→ **DIRECTIONS FOR THIS TASK**
Reproduce exactly the opening lines of the listing, stopping after the line that contains "sc.view_settings.view_transform = 'Standard';" and including it.

### INPUT RECORDS

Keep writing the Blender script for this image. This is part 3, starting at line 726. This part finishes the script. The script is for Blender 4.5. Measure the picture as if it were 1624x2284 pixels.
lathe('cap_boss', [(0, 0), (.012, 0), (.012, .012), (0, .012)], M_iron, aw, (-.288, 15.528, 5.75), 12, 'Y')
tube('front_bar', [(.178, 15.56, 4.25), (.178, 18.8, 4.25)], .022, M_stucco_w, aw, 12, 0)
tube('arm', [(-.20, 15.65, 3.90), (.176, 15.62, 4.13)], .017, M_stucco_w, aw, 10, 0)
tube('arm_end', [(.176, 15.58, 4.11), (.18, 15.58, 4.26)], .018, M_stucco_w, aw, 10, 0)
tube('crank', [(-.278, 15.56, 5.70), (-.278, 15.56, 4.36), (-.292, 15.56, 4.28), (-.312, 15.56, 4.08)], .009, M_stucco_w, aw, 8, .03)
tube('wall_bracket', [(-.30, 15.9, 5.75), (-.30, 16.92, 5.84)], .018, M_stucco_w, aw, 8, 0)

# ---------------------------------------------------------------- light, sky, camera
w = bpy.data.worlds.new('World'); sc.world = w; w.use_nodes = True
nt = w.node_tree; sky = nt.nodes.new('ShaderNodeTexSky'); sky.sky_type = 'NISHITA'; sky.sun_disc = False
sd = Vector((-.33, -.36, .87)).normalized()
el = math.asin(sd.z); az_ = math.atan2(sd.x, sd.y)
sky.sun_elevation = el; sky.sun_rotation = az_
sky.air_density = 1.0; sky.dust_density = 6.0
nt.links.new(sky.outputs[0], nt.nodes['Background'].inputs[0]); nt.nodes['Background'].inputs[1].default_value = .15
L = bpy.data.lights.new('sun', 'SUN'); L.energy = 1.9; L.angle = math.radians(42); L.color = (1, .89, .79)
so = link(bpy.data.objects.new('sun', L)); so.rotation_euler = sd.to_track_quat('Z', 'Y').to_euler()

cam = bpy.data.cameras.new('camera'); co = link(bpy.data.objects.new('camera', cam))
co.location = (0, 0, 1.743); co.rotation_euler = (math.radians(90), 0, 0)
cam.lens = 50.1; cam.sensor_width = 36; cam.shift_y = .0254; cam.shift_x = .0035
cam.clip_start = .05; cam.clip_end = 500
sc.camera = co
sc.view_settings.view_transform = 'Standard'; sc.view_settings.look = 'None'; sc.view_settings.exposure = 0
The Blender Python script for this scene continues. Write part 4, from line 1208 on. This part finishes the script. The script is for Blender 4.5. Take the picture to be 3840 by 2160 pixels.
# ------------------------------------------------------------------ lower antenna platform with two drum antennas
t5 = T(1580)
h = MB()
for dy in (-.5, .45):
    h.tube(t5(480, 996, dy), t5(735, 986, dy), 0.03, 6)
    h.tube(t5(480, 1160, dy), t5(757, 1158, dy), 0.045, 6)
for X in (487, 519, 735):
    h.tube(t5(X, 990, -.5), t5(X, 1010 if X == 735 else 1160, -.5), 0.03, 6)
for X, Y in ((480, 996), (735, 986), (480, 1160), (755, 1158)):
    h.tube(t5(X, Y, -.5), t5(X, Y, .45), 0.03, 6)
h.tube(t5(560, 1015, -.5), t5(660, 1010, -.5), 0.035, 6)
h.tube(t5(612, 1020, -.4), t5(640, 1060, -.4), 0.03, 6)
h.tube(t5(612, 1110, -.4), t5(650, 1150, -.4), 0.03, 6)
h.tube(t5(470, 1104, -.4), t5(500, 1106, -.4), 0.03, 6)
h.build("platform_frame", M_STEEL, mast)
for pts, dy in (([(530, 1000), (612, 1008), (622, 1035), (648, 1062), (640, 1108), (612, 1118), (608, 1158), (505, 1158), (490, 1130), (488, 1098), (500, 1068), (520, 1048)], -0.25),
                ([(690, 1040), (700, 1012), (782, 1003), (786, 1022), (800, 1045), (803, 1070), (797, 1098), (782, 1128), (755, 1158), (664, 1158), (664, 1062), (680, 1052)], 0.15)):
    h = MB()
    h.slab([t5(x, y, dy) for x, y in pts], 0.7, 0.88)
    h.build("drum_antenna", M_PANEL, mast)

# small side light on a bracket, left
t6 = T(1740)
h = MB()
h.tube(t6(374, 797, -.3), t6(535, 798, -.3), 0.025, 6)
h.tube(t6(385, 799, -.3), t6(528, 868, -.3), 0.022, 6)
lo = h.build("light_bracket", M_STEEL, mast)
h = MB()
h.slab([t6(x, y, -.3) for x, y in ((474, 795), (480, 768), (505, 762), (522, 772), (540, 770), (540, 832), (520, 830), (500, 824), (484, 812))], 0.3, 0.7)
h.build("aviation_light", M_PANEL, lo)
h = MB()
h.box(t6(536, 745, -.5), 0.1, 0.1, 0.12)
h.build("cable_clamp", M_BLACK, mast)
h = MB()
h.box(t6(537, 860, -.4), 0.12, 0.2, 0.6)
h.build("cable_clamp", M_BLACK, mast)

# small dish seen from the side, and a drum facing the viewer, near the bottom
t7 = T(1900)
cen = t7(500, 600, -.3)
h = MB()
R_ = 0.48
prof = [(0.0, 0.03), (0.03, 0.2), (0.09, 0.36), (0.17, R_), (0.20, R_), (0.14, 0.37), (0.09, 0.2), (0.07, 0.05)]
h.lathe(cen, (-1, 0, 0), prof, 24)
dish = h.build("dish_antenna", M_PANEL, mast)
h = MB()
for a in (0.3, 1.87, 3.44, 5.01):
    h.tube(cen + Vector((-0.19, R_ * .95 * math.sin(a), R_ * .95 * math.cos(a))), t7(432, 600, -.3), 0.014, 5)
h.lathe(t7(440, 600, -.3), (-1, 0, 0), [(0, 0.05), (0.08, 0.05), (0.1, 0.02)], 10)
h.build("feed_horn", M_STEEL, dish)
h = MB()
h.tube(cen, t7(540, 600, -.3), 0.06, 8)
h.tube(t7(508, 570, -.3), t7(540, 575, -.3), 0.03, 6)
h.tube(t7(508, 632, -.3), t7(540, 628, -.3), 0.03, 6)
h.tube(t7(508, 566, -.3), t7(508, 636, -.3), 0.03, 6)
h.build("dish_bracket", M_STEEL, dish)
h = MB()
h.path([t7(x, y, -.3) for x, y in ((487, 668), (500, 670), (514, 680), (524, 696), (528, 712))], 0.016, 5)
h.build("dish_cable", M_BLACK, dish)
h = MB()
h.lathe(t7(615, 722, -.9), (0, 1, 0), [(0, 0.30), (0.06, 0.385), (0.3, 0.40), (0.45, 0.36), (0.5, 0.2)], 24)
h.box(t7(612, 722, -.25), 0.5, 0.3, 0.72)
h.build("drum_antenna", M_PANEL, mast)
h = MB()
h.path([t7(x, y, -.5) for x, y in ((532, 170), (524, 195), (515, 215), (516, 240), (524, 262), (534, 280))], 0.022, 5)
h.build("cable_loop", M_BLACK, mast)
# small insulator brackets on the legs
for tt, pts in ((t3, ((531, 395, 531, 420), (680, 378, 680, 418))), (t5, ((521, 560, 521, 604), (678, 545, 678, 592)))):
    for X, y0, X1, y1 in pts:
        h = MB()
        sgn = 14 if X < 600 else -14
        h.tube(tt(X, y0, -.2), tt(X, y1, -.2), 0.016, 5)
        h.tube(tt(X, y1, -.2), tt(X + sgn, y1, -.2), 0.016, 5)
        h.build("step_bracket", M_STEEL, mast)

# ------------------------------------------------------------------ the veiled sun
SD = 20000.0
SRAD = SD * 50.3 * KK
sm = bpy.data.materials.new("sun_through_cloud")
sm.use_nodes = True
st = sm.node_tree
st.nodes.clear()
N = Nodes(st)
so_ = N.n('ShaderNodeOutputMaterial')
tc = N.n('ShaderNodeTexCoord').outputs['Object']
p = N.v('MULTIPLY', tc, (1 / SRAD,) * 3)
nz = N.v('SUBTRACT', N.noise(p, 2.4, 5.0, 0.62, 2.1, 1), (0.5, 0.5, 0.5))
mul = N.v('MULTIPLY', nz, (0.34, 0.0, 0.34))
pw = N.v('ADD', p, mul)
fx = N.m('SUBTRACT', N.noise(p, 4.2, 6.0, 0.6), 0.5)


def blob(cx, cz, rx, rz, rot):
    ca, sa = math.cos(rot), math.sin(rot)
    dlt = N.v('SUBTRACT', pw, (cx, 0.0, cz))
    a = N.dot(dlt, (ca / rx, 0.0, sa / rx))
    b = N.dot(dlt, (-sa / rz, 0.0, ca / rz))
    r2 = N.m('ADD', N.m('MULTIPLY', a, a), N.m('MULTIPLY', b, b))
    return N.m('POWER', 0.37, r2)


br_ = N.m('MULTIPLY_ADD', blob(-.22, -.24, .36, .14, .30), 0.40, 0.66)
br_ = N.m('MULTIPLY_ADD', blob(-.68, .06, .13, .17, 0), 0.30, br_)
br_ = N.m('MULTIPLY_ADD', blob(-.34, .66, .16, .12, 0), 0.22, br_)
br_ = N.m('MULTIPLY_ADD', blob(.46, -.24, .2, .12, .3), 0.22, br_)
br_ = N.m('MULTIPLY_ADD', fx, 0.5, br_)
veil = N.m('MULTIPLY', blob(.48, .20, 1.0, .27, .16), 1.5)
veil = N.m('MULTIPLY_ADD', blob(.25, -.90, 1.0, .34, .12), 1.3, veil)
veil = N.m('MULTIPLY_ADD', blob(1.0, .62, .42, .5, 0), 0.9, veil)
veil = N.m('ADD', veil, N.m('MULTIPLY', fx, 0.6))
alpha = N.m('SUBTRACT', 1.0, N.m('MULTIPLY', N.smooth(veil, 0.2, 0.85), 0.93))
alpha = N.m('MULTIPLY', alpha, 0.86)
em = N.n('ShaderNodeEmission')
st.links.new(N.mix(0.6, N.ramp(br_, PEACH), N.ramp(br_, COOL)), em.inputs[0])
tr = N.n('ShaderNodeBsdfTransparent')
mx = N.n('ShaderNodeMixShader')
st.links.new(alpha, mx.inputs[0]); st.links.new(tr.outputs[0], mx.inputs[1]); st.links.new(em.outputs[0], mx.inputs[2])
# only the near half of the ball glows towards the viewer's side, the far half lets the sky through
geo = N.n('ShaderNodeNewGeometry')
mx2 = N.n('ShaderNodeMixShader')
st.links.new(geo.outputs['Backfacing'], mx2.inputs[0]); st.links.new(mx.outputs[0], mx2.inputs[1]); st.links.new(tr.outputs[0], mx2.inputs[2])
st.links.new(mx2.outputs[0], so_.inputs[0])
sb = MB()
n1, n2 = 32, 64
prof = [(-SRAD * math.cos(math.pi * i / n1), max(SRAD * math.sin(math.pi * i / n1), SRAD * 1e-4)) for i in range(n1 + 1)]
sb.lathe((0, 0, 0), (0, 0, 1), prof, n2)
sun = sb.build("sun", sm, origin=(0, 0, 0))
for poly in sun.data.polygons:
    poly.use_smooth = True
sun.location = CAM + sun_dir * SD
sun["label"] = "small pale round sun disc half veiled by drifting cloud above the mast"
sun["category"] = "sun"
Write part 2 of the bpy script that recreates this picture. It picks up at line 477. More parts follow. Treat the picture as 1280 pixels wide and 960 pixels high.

######

→ **PROBLEM SOLUTION**
Keep writing the Blender script for this image. This is part 3, starting at line 726. This part finishes the script. The script is for Blender 4.5. Measure the picture as if it were 1624x2284 pixels.
lathe('cap_boss', [(0, 0), (.012, 0), (.012, .012), (0, .012)], M_iron, aw, (-.288, 15.528, 5.75), 12, 'Y')
tube('front_bar', [(.178, 15.56, 4.25), (.178, 18.8, 4.25)], .022, M_stucco_w, aw, 12, 0)
tube('arm', [(-.20, 15.65, 3.90), (.176, 15.62, 4.13)], .017, M_stucco_w, aw, 10, 0)
tube('arm_end', [(.176, 15.58, 4.11), (.18, 15.58, 4.26)], .018, M_stucco_w, aw, 10, 0)
tube('crank', [(-.278, 15.56, 5.70), (-.278, 15.56, 4.36), (-.292, 15.56, 4.28), (-.312, 15.56, 4.08)], .009, M_stucco_w, aw, 8, .03)
tube('wall_bracket', [(-.30, 15.9, 5.75), (-.30, 16.92, 5.84)], .018, M_stucco_w, aw, 8, 0)

# ---------------------------------------------------------------- light, sky, camera
w = bpy.data.worlds.new('World'); sc.world = w; w.use_nodes = True
nt = w.node_tree; sky = nt.nodes.new('ShaderNodeTexSky'); sky.sky_type = 'NISHITA'; sky.sun_disc = False
sd = Vector((-.33, -.36, .87)).normalized()
el = math.asin(sd.z); az_ = math.atan2(sd.x, sd.y)
sky.sun_elevation = el; sky.sun_rotation = az_
sky.air_density = 1.0; sky.dust_density = 6.0
nt.links.new(sky.outputs[0], nt.nodes['Background'].inputs[0]); nt.nodes['Background'].inputs[1].default_value = .15
L = bpy.data.lights.new('sun', 'SUN'); L.energy = 1.9; L.angle = math.radians(42); L.color = (1, .89, .79)
so = link(bpy.data.objects.new('sun', L)); so.rotation_euler = sd.to_track_quat('Z', 'Y').to_euler()

cam = bpy.data.cameras.new('camera'); co = link(bpy.data.objects.new('camera', cam))
co.location = (0, 0, 1.743); co.rotation_euler = (math.radians(90), 0, 0)
cam.lens = 50.1; cam.sensor_width = 36; cam.shift_y = .0254; cam.shift_x = .0035
cam.clip_start = .05; cam.clip_end = 500
sc.camera = co
sc.view_settings.view_transform = 'Standard'; sc.view_settings.look = 'None'; sc.view_settings.exposure = 0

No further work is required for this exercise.